Bölgede at oynatan uşak ve barbarlar hep insanları uyuşturan tek tanrıcı ve maddi çıkar kültürüne önem verirken, eşsiz derinliğe sahip Mazdekçilik bilinçli olarak sürekli yok sayılmıştır. Bunun birden çok nedeni varken asıl sebebi, Mazdek kültür ve düşüncesinin tarihteki yaratıcıları, Kürt ve Perslerin atalarından Mittani, Kasit, Guti, Med, Pers ve Sasanilerin olması, uşak ve barbarları hep ürkütmüştür. Barbarların en çok korktukları nokta, Zerdüşt ve Mazdek felsefesinin Tanrıça komünizmine dayanmasıdır. Zerdüşt, Mazdek, Hürrem, Mani ve Babailik insanlık kömün kültürünü en az bin yıl yaşatmışlardır. İşte barbar ve uşakları, bu felsefi komün kültürün yaşatıcısı Kızılbaşlara, sosyalistlere ve Devrimci Kürtlere bu yüzden sürekli saldırıyorlar.
Barbar Amerika, çıkarları gereği önce Rojava Kürtlerine yardım etmesine rağmen, Kürtlerin devrimci felsefesini yozlaştıramayacağını anlayınca, yeniden hep birlikte saldırıya geçtiler. Orta Doğu’daki uşakların başında gelen Türkiye ve Sudi Arabistan gibi zekasızlar, ölmek öldürmekten başka bir anlayışa sahip değiller. Bunu din ırkçılığıyla kutsayıp, komşu ve akraba olduğu Kürtleri boğmak istemeleri, deve misali Amerikan eşeğinin arkasından giderek gerçekleştiriyorlar.
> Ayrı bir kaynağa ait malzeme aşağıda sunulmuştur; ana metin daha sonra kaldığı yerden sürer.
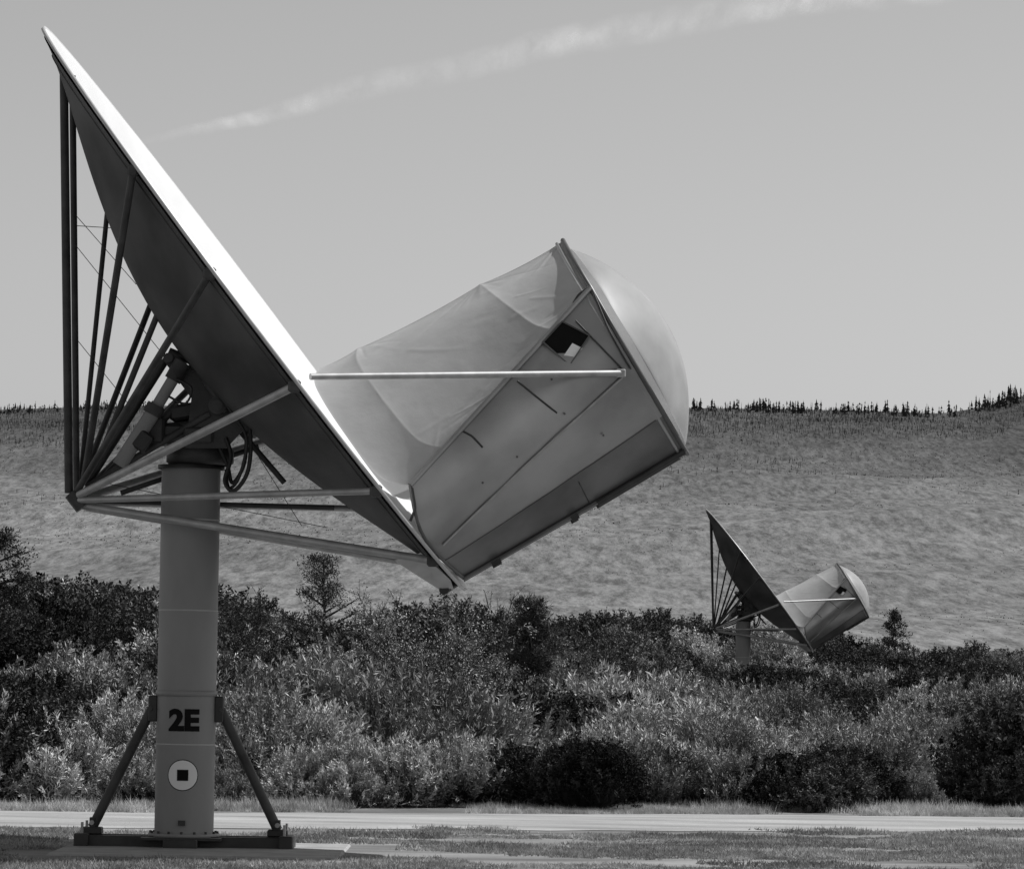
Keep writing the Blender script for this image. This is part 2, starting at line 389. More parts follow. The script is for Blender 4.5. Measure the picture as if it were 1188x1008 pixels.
b.path(full,0.026,'metald')
nrm=(P(795,522)-P(652,278)).normalized(); nE=Vector((-nrm.z,0,nrm.x)); 
if nE.x<0:nE=-nE
b.path([p-nE*0.07 for p in full],0.018,'metal')
lr=[r[0] for r in mg[::5]]+[mg[-1][0]]
b.path([p+Vector((0,-0.01,0)) for p in lr],0.018,'metald'); b.path([mir(p) for p in lr],0.018,'metald')
b.path([r+Vector((0,-0.006,0)) for r in mg[38][::4]],0.007,'metald')
for sgn in(0,1):
    f=(lambda p:p) if sgn==0 else mir
    b.path([f(mg[-1][j]+Vector((0.0,0,-0.02))) for j in (0,20,40,60,79)],0.022,'metald')
    b.tube(f(mg[-1][48]+Vector((0,0,-0.04))),f(mg[-1][79]+Vector((0,0,-0.02))),0.035,'dark')
    b.box(f(mg[-1][40]+Vector((0,0,-0.05))),0.08,0.06,0.06,'dark',rotxz(30)); b.box(f(mg[-1][12]+Vector((0,0,-0.05))),0.10,0.06,0.05,'dark',rotxz(30))
rs=near_rim(360,438); e1=S(720,433,0.05)
b.tube(P(360,437,rs.y),e1,0.032,'strutl'); b.tube(mir(P(360,437,rs.y)),mir(e1),0.032,'strutl')
b.box(e1,0.10,0.05,0.08,'strutl',bev=0.01)
sline([(514,632),(615,535),(722,438)],0.012,'strutl',0.02)
sline([(688,338),(706,382),(732,428)],0.009,'strutd',0.02)
sline([(668,372),(722,428)],0.008,'strutd',0.02)
sline([(600,442),(622,460),(646,479)],0.010,'dark',0.005)
sline([(533,498),(548,506),(560,519)],0.010,'dark',0.005)
sline([(666,352),(672,342),(684,334)],0.018,'dark',0.03)
sline([(672,560),(686,588)],0.005,'dark',0.004)
sline([(478,566),(482,590),(476,604)],0.014,'dark',0.02)
for (x,y) in((600,530),(655,480),(560,560),(700,505),(640,440)): b.tube(S(x,y,0.0),S(x,y,0.015),0.012,'metald',n=6)
b.obj('shroud_frame',ant)
b=MB()
hc=[(629,397),(652,372),(685,389),(661,425)]
o3=[S(x,y,0.012) for x,y in hc]; dyh=sum(p.y for p in o3)/4
o3=[P(x,y,dyh-0.03) for x,y in hc]
cen=sum(o3,Vector())/4
inn=[cen+(p-cen)*0.92 for p in o3]
out2=[p+Vector((0,-0.02,0)) for p in o3]; in2=[p+Vector((0,-0.02,0)) for p in inn]
b.add(out2+in2+o3+inn,[(i,(i+1)%4,4+(i+1)%4,4+i) for i in range(4)]+[(8+i,8+(i+1)%4,(i+1)%4,i) for i in range(4)]+[(4+i,4+(i+1)%4,12+(i+1)%4,12+i) for i in range(4)],'metald')
b.add(inn,[(0,1,2,3)],'black')  # flat black sheet painted in for the shade inside the open hatch
t=[P(x,y,dyh-0.036) for x,y in((651,417),(664,398),(676,404),(661,421))]
b.add(t,[(0,1,2,3)],'white')
b.obj('hatch_window',ant)
# radome
b=MB()
cE=(P(660,287)+P(795,520))/2; hL=(P(795,520)-P(660,287)).length/2
G=[]
nr,ntt=24,72
def endr(t):
    c,s=math.cos(t),math.sin(t); return cE+nrm*(hL*c)+Vector((0,1,0))*(1.20*s)
for i in range(nr+1):
    r=max(0.0,math.cos(i/nr*math.pi/2)); h=0.47*max(0.0,1-r*r)**0.92
    row=[]
    for j in range(ntt+1):
        t=2*math.pi*j/ntt; e=endr(t); p=cE+(e-cE)*(r*0.985)+nE*h
        p+=(e-cE).normalized()*0.016*noise.noise((math.cos(t)*2.5,math.sin(t)*2.5,i*0.15))
        row.append(p)
    G.append(row)
b.grid(G,'radome')
b.obj('radome',ant)
P2=W(861,832,158); ant2=empty("radio_telescope_antenna.001",(P2.x,158,P2.z)); print("ant2 z",P2.z)
for c in list(ant.children):
    o=bpy.data.objects.new(c.name.split('.')[0]+'_b',c.data); scene.collection.objects.link(o); o.parent=ant2
ant2.rotation_euler=(0,0,math.radians(1.5))

# ================= SETTING =================
def ng(x,y,s=1.0,o=0): return noise.noise((x*s,y*s,o))
def gz(x,y):
    return 0.15*ng(x,y,0.05,3)*min(1,max(0,(y-56)/20))
M['ground']=mk('dirt_ground',0.10,0.26,scale=0.35,rough=0.95,bump=0.5,bscale=6,detail=10,bdist=0.1,spec=0.1)
M['road']=mk('gravel_road',0.22,0.40,scale=1.2,rough=0.95,bump=0.8,bscale=25,detail=12,stretch=(0.35,1.3,1),bdist=0.03,spec=0.1)
M['grass']=mk('lawn_grass',0.15,0.36,scale=0.5,attr=True,rnd=0.3,stretch=(0.4,1.5,1),plain=True,transl=0.3)
M['drygrass']=mk('dry_grass',0.34,0.50,scale=0.6,attr=True,rnd=0.3,plain=True,transl=0.3)
M['lawn']=mk('lawn_soil',0.10,0.30,scale=0.8,rough=0.95,bump=0.6,bscale=14,detail=12,stretch=(0.4,1.4,1),bdist=0.05,spec=0.1)
M['sage']=mk('sage_leaves',0.20,0.36,scale=1.5,attr=True,rnd=0.5,plain=True)
M['darkleaf']=mk('shrub_leaves',0.045,0.11,scale=1.5,attr=True,rnd=0.6,plain=True)
M['bark']=mk('bark',0.05,0.12,scale=8,plain=True)
M['needle']=mk('conifer_needles',0.03,0.055,scale=0.05,plain=True)
b=MB()
ys=[-300,-60,10,30]+list(np.arange(34,60,2))+list(np.arange(60,300,6))+[330,400,500,700,1000,2000,4000,9000]
xs=[-9000,-3000,-1000,-400,-150]+list(np.arange(-90,91,5))+[150,400,1000,3000,9000]
b.grid([[Vector((x,y,gz(x,y))) for x in xs] for y in ys],'ground',flip=True)
b.obj('ground')
TH=0.265
def roadY(x,off): return off+TH*x
b=MB()
X=np.arange(-60,61,1.0)
def near(x): return roadY(x,45.9)+0.35*ng(x,0,0.4,1)+0.3*ng(x,3,1.3,1)
def far(x): return roadY(x,50.6)+0.35*ng(x,9,0.3,2)+0.3*ng(x,5,1.1,2)
b.grid([[Vector((x,18+(near(x)-18)*t,0.004)) for x in X] for t in np.linspace(0,1,8)],'lawn',flip=True)
b.obj('lawn')
b=MB()
b.grid([[Vector((x,near(x)-0.3+(far(x)-near(x)+0.3)*t,0.010+0.02*math.sin(math.pi*t))) for x in np.arange(-60,61,.5)] for t in np.linspace(0,1,6)],'road',flip=True)
b.obj('gravel_road')
b=MB(); px0=P(78,1000).x+O.x; px1=P(402,1000).x+O.x
b.box(((px0+px1)/2,39.6,0.0),px1-px0,3.0,0.05,'concrete',bev=0.02); b.obj('concrete_pad')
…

Suriye düne kadar tüm olumsuzluklarıyla kendi haline yaşayan devletti. Barbarların arkasından giden Türkiye, İŞİD ve ÖSO gibi ar, namus bilmez hayasızlara her türlü desteği sunup, Suriye’yi şimdiki noktaya getirdiler. Ancak hesap edemedikleri bir şey vardı, Rusya’nın bölgeye gelmesi tüm planlarını alt üst etti. Bundan en büyük yarayı Amerika barbarı almasıyla, dünya emperyal liderliği büyük ölçüde sarsılmış oldu. Türkiye ise tarihte hep yaptığı gibi her türlü uşaklığa gönüllü olup, sadistçe her b…ka burnunu sokan Trova atından başka bir şey değil. Amerika yaşadığı hezimeti hazmedemeyip bölgeden çekilme bahanesiyle, Türkiye’nin bataklığa girmesine onay vedi.
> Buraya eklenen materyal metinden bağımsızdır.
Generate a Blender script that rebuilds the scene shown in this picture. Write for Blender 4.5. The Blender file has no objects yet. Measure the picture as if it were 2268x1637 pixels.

Amerika’nın bölgede uygulayacağı yeni oyunlardan birisi, uşaklıktan beslenen Türkiye’yi Suriye’deki b…..luğun ortasına düşürüp, iti ite kırdırmaktır. Bu planlardan birisi en az yetmiş bini bulan İŞİD haydutlarını, Türkiye’nin başına bela etmesi. Arkasından Kürt güçlerini direkt veya dolaylı silahlandırmayı sürdürerek, Türkler ile Kürtleri bir yüzyıl daha savaştıracaktır. Diğer taraftan İŞİD haydutlarını tekrar silahlandırıp Rusya ve Esad güçlerine saldırtırken, Türkiye, Rusya yakınlaşmasını engelleyip kendine yeni imkanlar açmaya çalışmakta. Şayet bölgede sürpriz bir gelişme olmazsa ki olmayacağa benziyor, Türkiye’yi yüzyıl sürecek bataklık pisliğinin içerisine itmiştir Amerika.
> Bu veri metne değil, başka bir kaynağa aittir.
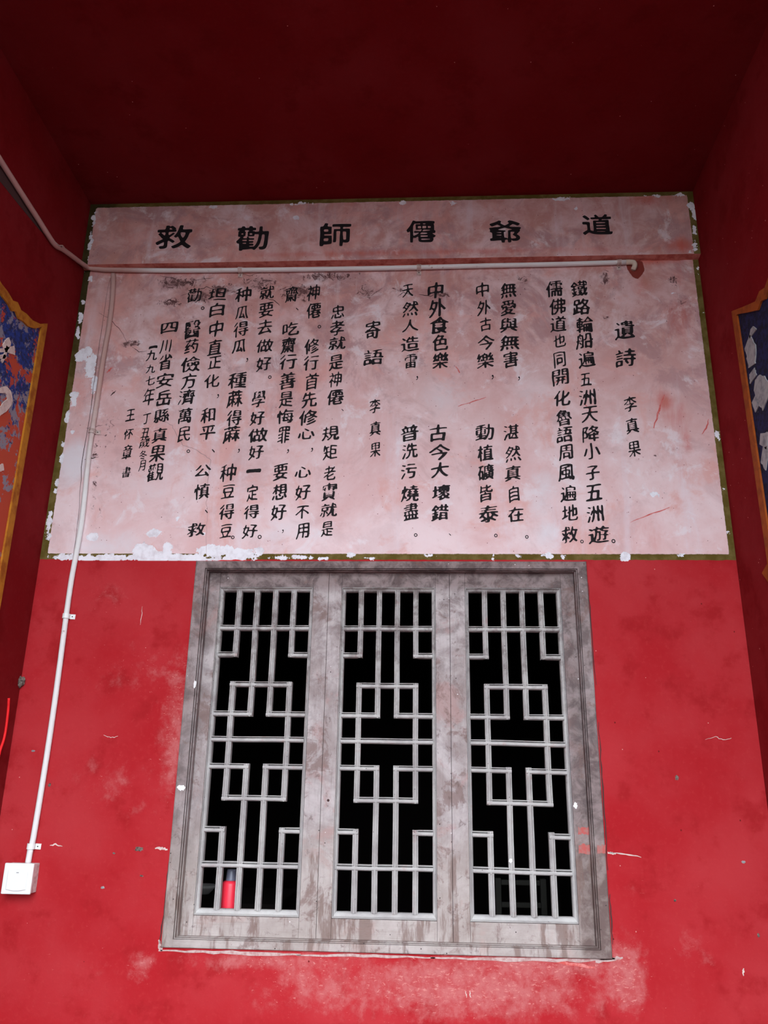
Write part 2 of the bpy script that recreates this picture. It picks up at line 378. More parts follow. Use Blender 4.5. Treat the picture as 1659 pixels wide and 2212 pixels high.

Amerika’nın çukur planlarını kendine mükafat gören Türkiye, utanmadan barış pınarı hareketi adıyla savaşa girmesi, eşeğin arkasından giden deve zekasına sahip olduğunu gösteriyor. Türkiye’nin uşak ve barbarca hareket etmesinin tek nedeni, Rojava’daki Kürt yapısını dağıtmaktır. Buna emperyalist barbarlar yeşil ışık yakmasaydı, Türkiye yerinden bile kıpırdayamayacağını kendileri de çok iyi biliyor. Gerçeklerden utanma duymayan AKP, CHP, MHP, YP ve diğer sokak süprüntüsü faşistler, kahramanlık edasıyla nasıl bir b….n içine düştüklerini hâlâ akıl edemiyorlar. Mevcut devlet yönetimi ve ortaklarının şakşakçı sürüleri, halk yerine bile konmadıklarını anlayamayacak kadar cahiller. Çünkü alkışlayarak çocuklarını nereye niçin gönderdiğini bilmeyenler, uşaklıktan başka bir yaşamı hak edemezler. Benzer durumda solculuk, demokrasi ve halkçılık bu deve zekalıların eline kaldığı sürece, yeni yıkımlara herkes hazır olmalıdır.